Bu hamle, Türkiye için birkaç açıdan önem arz etmektedir. İlk olarak, çatışmanın çözümüne katkı sunmak, Türkiye’nin “barışçı güç” imajını güçlendirecek ve kamu diplomasisi açısından değerli bir prestij sağlayacaktır. İkinci olarak, başarılı bir arabuluculuk girişimi, Türkiye’nin uzun süredir arzu ettiği Avrupa Birliği üyeliği ve NATO içerisindeki etkisini artırma yönünde dolaylı fakat güçlü bir argüman oluşturacaktır. Özellikle Batı'nın diplomatik kanallarının tıkandığı ve taraflar arasında doğrudan iletişimin zayıfladığı bir dönemde Türkiye’nin devreye girmesi, çok kutuplu bir dünya düzenine geçişte rol oynayabilecek aktörlerden biri olduğunu göstermektedir. Son olarak ise bölgede ve küreselde her daim iletişim ve arabulucu pozisyonu ile görünürlüğünü artıran Türkiye, diğer yandan da tüm sorun yaşayan ülkelere kapı açmış olmaktadır.

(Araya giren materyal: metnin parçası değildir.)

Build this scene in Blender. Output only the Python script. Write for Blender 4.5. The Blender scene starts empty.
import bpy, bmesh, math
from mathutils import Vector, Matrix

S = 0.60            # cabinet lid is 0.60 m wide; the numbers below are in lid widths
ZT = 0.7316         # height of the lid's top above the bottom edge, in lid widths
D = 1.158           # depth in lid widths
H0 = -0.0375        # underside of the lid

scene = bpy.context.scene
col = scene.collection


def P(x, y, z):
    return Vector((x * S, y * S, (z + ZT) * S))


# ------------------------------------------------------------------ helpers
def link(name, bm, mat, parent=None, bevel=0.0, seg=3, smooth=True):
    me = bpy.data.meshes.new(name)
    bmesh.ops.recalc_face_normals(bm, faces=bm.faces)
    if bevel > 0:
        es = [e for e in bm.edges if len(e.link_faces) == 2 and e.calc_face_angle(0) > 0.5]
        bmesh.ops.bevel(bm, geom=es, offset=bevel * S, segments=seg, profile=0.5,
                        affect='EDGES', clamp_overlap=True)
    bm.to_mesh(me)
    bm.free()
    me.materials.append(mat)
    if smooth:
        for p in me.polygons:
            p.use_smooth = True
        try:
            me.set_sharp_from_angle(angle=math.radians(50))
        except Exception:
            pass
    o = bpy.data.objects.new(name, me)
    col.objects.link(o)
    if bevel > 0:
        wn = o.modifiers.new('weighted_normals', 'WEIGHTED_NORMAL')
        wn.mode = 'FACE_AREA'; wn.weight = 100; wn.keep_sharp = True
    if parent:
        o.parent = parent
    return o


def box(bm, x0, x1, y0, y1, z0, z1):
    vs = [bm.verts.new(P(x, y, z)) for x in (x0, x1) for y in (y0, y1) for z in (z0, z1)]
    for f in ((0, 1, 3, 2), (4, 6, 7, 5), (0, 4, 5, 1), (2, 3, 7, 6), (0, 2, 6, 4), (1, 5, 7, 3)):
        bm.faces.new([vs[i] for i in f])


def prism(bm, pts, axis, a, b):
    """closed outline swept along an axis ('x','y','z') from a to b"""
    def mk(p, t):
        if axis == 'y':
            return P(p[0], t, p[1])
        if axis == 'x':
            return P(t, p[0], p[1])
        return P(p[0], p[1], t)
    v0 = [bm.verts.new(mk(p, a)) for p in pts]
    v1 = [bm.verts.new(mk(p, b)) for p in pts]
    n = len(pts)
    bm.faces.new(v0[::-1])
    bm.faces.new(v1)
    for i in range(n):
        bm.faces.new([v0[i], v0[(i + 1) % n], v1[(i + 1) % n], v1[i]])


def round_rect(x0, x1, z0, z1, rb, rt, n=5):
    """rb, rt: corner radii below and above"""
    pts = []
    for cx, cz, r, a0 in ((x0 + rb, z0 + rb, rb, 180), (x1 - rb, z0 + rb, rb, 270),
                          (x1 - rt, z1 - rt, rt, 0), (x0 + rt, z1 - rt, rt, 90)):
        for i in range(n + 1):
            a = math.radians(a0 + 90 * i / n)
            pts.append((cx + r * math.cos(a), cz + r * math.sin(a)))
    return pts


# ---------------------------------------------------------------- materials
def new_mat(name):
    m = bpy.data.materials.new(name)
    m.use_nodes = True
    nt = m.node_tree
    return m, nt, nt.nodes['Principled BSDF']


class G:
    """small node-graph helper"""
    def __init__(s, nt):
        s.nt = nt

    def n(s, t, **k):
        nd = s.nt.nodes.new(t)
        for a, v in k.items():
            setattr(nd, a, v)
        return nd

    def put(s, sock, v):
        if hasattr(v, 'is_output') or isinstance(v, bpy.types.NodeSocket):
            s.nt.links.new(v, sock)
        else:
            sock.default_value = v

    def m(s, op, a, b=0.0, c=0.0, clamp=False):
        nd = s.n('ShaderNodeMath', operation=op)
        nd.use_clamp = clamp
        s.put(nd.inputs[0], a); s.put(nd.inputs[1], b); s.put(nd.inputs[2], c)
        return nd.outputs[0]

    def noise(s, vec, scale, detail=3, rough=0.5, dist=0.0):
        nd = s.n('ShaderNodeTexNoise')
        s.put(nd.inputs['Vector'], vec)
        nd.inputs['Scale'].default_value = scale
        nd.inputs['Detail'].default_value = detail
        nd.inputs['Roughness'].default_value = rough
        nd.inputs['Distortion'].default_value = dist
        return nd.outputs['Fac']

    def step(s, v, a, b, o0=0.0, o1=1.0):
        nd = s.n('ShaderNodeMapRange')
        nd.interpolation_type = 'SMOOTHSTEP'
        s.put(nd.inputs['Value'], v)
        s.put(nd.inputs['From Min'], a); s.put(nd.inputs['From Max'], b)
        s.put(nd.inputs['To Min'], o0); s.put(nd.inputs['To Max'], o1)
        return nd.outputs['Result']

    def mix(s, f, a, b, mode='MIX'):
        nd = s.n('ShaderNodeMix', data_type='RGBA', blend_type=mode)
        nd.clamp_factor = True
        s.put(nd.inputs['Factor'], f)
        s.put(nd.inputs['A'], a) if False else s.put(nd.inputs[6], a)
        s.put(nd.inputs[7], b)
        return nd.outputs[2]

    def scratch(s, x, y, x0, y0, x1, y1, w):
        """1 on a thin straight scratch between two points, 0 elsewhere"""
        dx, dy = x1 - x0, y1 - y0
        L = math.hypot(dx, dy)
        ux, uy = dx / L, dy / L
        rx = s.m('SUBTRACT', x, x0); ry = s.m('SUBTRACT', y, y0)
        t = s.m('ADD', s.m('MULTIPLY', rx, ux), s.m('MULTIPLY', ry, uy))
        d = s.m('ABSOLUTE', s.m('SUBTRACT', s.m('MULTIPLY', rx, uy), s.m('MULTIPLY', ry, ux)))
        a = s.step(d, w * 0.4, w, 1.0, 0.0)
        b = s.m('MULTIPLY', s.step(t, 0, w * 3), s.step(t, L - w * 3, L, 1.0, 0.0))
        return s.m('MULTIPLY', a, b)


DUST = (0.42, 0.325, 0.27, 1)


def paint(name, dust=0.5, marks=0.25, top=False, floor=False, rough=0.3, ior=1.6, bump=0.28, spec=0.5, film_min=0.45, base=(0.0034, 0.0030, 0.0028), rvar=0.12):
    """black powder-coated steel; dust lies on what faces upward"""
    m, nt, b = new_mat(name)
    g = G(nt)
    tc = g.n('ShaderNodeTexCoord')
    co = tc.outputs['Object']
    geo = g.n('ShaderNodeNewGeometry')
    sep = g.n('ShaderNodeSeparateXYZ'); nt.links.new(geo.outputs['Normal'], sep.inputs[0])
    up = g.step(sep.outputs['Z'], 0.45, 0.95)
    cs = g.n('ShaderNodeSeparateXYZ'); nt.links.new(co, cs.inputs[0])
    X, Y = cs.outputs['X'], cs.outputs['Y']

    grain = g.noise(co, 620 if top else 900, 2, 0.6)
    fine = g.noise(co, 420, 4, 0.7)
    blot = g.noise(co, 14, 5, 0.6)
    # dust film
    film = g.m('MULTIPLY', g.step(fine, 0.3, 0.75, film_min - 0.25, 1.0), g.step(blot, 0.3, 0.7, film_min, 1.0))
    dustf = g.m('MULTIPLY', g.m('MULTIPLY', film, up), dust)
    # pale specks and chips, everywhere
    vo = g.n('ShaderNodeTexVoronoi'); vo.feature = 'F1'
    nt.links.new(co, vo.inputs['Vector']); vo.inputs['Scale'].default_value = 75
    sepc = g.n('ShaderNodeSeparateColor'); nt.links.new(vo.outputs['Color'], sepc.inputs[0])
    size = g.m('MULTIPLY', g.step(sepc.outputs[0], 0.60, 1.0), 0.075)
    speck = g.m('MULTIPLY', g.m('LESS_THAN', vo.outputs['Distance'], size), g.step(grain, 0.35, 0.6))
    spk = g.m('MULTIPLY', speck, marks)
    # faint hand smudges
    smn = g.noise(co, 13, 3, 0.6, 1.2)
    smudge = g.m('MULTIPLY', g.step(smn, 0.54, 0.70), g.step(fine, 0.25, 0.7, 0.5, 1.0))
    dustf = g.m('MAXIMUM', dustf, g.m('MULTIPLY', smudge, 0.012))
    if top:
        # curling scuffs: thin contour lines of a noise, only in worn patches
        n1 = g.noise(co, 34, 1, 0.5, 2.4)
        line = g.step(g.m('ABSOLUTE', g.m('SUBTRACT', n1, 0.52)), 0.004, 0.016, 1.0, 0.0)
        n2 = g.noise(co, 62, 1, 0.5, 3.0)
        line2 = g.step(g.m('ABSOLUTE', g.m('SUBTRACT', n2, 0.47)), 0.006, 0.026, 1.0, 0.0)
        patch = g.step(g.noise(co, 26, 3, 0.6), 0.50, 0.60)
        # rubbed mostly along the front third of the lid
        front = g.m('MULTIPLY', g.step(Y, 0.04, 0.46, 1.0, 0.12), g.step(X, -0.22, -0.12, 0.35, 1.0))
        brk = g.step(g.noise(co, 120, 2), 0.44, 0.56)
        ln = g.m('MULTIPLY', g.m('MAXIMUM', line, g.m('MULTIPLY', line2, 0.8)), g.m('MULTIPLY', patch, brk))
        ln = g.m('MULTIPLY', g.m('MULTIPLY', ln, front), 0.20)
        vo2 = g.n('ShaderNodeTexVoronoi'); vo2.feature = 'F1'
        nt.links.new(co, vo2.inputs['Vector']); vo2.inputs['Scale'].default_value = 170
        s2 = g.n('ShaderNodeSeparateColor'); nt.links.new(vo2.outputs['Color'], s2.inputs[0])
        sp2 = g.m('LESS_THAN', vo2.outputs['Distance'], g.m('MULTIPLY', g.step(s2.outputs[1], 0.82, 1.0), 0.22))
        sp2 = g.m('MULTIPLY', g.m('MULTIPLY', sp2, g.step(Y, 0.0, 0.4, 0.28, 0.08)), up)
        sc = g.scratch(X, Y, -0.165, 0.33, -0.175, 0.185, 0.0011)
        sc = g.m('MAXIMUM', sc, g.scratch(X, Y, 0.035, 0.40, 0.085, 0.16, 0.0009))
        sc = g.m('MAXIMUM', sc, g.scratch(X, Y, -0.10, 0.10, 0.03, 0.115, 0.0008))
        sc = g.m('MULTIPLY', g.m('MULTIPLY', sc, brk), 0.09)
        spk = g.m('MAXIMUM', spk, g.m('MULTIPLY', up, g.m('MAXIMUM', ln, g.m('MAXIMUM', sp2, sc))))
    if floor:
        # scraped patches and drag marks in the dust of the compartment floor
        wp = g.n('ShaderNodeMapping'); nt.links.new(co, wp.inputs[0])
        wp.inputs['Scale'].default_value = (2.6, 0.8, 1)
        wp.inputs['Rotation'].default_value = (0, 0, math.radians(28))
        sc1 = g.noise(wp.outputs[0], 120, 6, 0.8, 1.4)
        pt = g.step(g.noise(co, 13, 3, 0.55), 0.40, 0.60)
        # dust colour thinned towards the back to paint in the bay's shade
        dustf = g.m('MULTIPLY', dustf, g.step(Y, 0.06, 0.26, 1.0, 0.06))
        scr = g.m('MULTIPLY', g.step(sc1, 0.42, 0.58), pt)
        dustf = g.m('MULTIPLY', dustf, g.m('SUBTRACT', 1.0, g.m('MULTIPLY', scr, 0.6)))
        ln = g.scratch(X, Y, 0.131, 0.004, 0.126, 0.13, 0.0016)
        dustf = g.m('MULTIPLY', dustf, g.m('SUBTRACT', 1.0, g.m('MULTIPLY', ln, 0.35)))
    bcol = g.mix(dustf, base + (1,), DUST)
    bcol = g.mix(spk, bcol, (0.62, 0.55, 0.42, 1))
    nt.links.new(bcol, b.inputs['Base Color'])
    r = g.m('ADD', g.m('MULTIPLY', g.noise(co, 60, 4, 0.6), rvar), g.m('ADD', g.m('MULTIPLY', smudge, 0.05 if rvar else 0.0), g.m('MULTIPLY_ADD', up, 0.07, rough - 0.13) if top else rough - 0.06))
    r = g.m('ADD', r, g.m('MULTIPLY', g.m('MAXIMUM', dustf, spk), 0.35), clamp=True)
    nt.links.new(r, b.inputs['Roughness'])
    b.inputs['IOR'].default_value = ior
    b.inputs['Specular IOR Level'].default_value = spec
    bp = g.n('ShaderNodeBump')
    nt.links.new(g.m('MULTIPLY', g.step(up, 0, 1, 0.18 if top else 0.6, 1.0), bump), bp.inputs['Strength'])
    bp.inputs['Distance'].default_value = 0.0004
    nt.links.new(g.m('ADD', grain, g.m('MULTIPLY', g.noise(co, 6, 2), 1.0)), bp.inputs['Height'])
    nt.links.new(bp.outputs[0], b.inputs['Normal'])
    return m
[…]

3. Riskler, Sorumluluklar ve Geleceğe Dair Kazanımlar

Bu ev sahipliği, Türkiye'nin dış politikadaki “denge stratejisini” daha görünür kılacaktır. Ne tam olarak Batı bloğunun ne de Doğu eksenli aktörlerin mutlak bir parçası olan Türkiye, esnek diplomasi anlayışı sayesinde farklı cephelerde aynı anda diyalog kurabilme yeteneğini kazanmıştır. Bu da onu, uluslararası çatışmalarda tarafsızlık algısını güçlendiren, güvenilir bir müzakere zemini hâline getirmektedir.

Ancak bu sürecin risk barındırdığı da unutulmamalıdır. Görüşmelerin başarısızlıkla sonuçlanması ya da taraflardan birinin süreci istismar etmesi, Türkiye’nin tarafsızlığına yönelik eleştirilere zemin oluşturabilir. Ayrıca görüşmelerin ardından ortaya çıkacak politik sonuçların, bölgesel dengelerde Türkiye’yi zorlayabilecek yeni diplomatik sorumluluklar doğurması muhtemeldir. Yani bu süreç, sadece diplomatik prestij kazanımı değil; aynı zamanda dikkatli yönetilmesi gereken bir sorumluluk alanıdır.

Sonuç

Türkiye’nin Ukrayna-Rusya barış görüşmelerine ev sahipliği yapması, çok boyutlu bir stratejik aklın ürünüdür. Barış ve istikrarı önceleyen bu diplomatik pozisyon, Türkiye’nin sadece bölgesel krizlerde değil, küresel meselelerde de söz sahibi olmak istediğinin açık bir ifadesidir. İstanbul'da kurulacak müzakere masası, bir yönüyle savaşın sona ermesi umudunu taşırken, diğer yönüyle Türkiye’nin uluslararası sistemdeki yeni kimliğini pekiştirme sürecinin simgesel bir örneği hâline gelmiştir.